Just 12 kilometers south of Copenhagen, Dragør exists in a parallel Denmark where cobblestone streets, yellow cottages, and a harbor that has barely changed in 200 years make the capital feel very far away. The town was founded in the 1100s and grew into a significant fishing port over the following centuries.

Dragør has an unusual historical footnote: during the 15th and 16th centuries, it was a major hub for the Hanseatic herring trade, attracting merchants from across northern Europe. Dutch influence is visible in some of the town’s older architectural details, a legacy of the trading connections that once made this small harbor internationally relevant.

Today, Dragør is protected as a heritage area, with strict rules about building alterations that have kept the old town remarkably intact. The local museum documents the village’s fishing history, and the harbor still hosts a small fleet of traditional wooden boats that make the waterfront feel genuinely lived-in rather than staged.

13. Båtsfjord, Norway

© Båtsfjord

Båtsfjord sits in Finnmark, the northernmost county of Norway, well above the Arctic Circle, in a landscape where the cliffs are steep, the winters are long, and the fishing industry is not a heritage attraction but an actual daily reality. This is not a place people stumble upon by accident; reaching it takes genuine commitment to getting off the beaten path.

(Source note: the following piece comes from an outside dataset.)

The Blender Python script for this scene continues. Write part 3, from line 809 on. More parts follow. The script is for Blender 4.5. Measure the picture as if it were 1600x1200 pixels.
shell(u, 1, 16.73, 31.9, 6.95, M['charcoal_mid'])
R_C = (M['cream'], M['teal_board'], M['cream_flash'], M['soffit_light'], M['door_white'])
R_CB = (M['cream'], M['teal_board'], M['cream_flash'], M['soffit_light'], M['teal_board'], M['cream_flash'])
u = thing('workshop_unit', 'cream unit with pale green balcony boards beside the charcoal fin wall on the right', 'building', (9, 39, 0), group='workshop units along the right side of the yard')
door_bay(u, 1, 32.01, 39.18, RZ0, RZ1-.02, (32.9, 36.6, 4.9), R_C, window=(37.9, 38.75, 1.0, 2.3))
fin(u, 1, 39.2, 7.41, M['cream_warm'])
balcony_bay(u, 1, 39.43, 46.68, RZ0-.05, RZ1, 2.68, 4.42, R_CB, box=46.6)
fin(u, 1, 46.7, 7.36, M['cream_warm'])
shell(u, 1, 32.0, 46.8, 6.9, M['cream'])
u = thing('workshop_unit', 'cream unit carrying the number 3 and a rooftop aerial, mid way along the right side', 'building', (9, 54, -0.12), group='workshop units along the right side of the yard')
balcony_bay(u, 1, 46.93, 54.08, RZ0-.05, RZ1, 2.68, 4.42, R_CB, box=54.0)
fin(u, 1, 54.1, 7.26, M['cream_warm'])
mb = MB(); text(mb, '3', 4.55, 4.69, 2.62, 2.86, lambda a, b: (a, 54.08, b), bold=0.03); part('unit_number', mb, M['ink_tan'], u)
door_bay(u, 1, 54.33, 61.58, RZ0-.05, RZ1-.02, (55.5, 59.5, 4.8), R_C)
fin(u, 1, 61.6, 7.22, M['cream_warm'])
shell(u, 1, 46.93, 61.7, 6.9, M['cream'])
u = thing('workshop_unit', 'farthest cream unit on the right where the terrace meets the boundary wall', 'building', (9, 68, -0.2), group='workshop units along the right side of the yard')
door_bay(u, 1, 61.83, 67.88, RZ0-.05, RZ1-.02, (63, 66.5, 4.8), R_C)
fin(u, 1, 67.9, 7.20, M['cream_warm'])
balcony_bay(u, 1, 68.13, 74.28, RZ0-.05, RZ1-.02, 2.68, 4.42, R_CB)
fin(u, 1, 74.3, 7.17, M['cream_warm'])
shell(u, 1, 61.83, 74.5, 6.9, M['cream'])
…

The village is one of the most active fishing communities in northern Norway, with a harbor that handles significant volumes of cod and other Arctic species each year. Colorful fishing boats fill the dock, and the processing facilities near the harbor are a working part of the local economy rather than a museum exhibit.

Båtsfjord’s population of around 2,000 makes it one of the larger settlements along this stretch of the Barents Sea coast. The rugged surrounding landscape, with its dark cliffs and wide open Arctic sky, gives the town a raw, unfiltered northern character that more polished destinations simply cannot replicate.

14. Klaksvík, Faroe Islands

© Klaksvík

Klaksvík is the second-largest town in the Faroe Islands, which sounds impressive until you realize the entire Faroese population is smaller than many single city neighborhoods. What Klaksvík lacks in size it more than compensates for in geographic drama and fishing heritage that has shaped every aspect of community life here.

The town occupies a narrow strip of land between two fjords on the island of Borðoy, with steep green mountains rising sharply on all sides. This geography made Klaksvík a natural harbor and fishing base, and the town grew steadily as the Faroese fishing industry expanded through the 19th and 20th centuries.

Modern Klaksvík has a brewery, a distinctive church built in 1963, and a fishing fleet that continues to operate commercially. The town blends contemporary Faroese life with deep-rooted maritime traditions in a way that feels organic rather than performed, making it one of the most genuine fishing communities in the entire North Atlantic region.